FWA defines redeployment obligation

The Fair Work Act prevents employees who have been made genuinely redundant from making a claim that they have been unfairly dismissed. But in order to show that a redundancy was “genuine”, employers have to satisfy three basic tests.

First, the employer must no longer require the employee’s job to be done by anyone, due to operational requirements. Second, the employer must show that it has complied with any obligations to consult with the employees or their representatives about the redundancy. Thirdly, the employer must be able to defeat any suggestion that it would have been reasonable to redeploy the employee within its operation, or that of a related entity.

A Full Bench of Fair Work Australia has commented extensively on the redeployment requirement, with a decision that provides guidance for employers on how to meet their obligations under the Act. And the Tribunal has found that an employer must do more than simply help the employee find another job.

The case is the latest chapter in the long running dispute over redundancies at Xstrata’s Ulan coal mine in New South Wales.

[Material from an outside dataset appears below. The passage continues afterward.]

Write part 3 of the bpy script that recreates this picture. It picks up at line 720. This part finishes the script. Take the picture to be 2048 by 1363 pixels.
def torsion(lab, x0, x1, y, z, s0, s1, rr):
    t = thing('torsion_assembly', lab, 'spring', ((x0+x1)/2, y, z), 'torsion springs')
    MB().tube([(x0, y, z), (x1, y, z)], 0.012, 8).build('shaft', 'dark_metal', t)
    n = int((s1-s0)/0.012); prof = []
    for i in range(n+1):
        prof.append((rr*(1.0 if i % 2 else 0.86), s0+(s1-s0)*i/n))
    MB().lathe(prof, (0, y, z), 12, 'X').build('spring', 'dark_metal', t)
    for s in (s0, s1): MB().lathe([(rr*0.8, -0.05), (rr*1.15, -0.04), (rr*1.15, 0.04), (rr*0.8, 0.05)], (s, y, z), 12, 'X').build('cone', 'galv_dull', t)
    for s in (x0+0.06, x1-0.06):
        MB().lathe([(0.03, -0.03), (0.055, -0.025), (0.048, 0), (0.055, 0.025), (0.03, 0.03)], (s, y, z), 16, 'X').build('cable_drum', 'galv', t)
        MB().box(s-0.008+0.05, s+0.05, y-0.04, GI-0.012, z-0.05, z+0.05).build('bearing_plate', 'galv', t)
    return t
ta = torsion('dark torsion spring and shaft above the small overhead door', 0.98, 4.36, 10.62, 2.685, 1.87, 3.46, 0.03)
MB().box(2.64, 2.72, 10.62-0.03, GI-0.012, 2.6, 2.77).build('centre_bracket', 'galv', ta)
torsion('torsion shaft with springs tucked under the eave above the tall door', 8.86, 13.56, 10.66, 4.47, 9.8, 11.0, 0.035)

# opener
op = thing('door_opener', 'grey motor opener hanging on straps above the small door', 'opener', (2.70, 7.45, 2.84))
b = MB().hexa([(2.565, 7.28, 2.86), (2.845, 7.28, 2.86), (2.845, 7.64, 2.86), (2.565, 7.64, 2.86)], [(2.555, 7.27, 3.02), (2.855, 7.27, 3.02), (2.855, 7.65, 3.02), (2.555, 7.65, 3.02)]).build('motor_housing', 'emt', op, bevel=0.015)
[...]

The Bench pointed to a series of consideration which it considered relevant to the question of whether redeployment would have been reasonable in any particular case:

  • The degree of managerial integration between the employer and the associate entity will be relevant;
  • The nature of the available positions, qualifications required to perform the role, the employee’s qualifications and skills, the distance of the alternative position from the employee’s home and the remuneration;
  • By requiring an employee to apply for and compete for employment in a position with a related entity, an employer may not be acting reasonably, as the employee could simply have been employed directly by the related entity;
  • Redeployment involves placing the employee in another position as an alternative to termination for reasons of redundant. Subjecting an employee to a competitive process to fill positions may not be a reasonable attempt to redeploy;
  • It follows that if an employee refuses to take part in such a process, it is not necessarily the case that a reasonable attempt at redeployment has been made;
  • In order for the redeployment to be reasonable, there must be a position available which is the employee has the skills and competence to perform, perhaps with a reasonable period of retraining;
  • Employees who show no interest in the alternative positions may find it difficult to claim that no reasonable attempt at redeployment was made.

The case demonstrates that employers must have legitimate reasons for deciding that a redeployment of an employee is an unreasonable or unsuitable option. Employers who have effective management control of a number of entities should consider an “activist” approach to exploring redeployment opportunities in order to be found to have acted reasonably.